Comment peut-on être triste et inquiet dans des moments de fête nationale? D'ailleurs ces derniers temps certains incrédules et tristounets ressortent de vieilles histoires pour gâcher l'apothéose de la fête attendue au printemps: ils dénoncent la mise sur piédestal d'un ancien bachagha supplétif des premier bataillons de l'armée coloniale française, bourreau de ses frères algériens. Qu'est-ce qu'ils ont à aller chercher une histoire d'un bachagha vieille comme le crépuscule colonial de notre pays et en faire un scandale aujourd'hui? N'avons nous pas assez de problèmes actuels à surmonter? De plus il y a ce candidat potentiel à la présidentielle français en visite dans notre pays qui a reconnu les crimes contre l'humanité commis par l'armée de son pays chez nous. Là c'était une occasion à saisir pour demander à la France coloniale des comptes. Oui, évidemment la France à aussi un rendez-vous électoral comme par hasard trois jours après le notre: le 07 mai prochain. Décidément les rendez-vous historiques de l'Algérie et de la France ne finissent jamais. Chez eux le carnaval tourne à l'affrontement dans l'arène d'un cirque. A couteaux tirés mais sans déguisements, ni maquillage: ils s'affrontent à visages découverts. C'est plus violent et nous nous n' aimons pas la violence. Nous en avons assez souffert de la violence pour préférer les combats sauvages des cirques antiques aux carnavals festifs quoi qu'en pensent les sceptiques et boutonneux de la politique. L'avantage d'un carnaval est qu'il invite tout le monde à la fête et permet à chacun un jeu de rôle et un déguisement de son choix: diable, ange, fée, magicien, clown, renard et même prophète avec longue barbe et bâton de pèlerin à la main. Tous s'amusent et tous savent que ce n'est qu'un jeu de carnaval, un moment de détente. Pas de risque et pas de vainqueurs et de vaincus. Que du jeu, que du bonheur. Beaucoup nous observent de loin, au delà de nos frontières avec jalousie et envient, souhaitant la fin de notre bonheur et fantasmant de nous revoir plongés dans la colère, la violence et la guerre. Ils veulent notre fin.
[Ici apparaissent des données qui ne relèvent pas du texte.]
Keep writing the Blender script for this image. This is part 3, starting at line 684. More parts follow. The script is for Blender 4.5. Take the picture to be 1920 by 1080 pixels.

La vigilance doit être de mise pour que la fête se poursuive: tous à la fête, acteurs du défilé et spectateurs amusés.

N'oublions pas l'énorme erreur que nous avons commise par le passé, un certain janvier 1992, lorsque les forces du mal ont pris le dessus et annulé le carnaval: ça nous a valu un enfer de 10 ans. C'est vrai que l'idée d'une fête de carnaval en plein hivers cette année là était annonciatrice de malheurs. C'est connu, le printemps est la saison où la nature s'émeut et se réconcilie avec elle même pour enchanter tous les êtres vivants, jusqu'aux fleurs qui s'embrassent dans des bouquets étonnants. Alors pourquoi nous priver d'un tel enchantement auquel la nature nous invite? Fleurissons les chars du défilé du 4 mai prochain, parons-nous de nos meilleurs habits, sortons avec nos femmes et enfants, faisons la fête jusqu'au bout et élisons, comme dans tout carnaval, le chars le plus beau et les acteurs les plus originaux. Cinq dans les yeux des envieux et jaloux, à commencer par cette France qui nous perturbe avec ses mensonges et son atroce histoire chez nous qu'elle maquille comme toujours. Faisons que notre rendez-vous du 04 mai chez nous soit plus beau que leur rendez-vous du 7 mai. Nous avons l'avantage de la nature: il fait plus beau chez nous que chez eux et partout ailleurs dans le monde au mois de mai.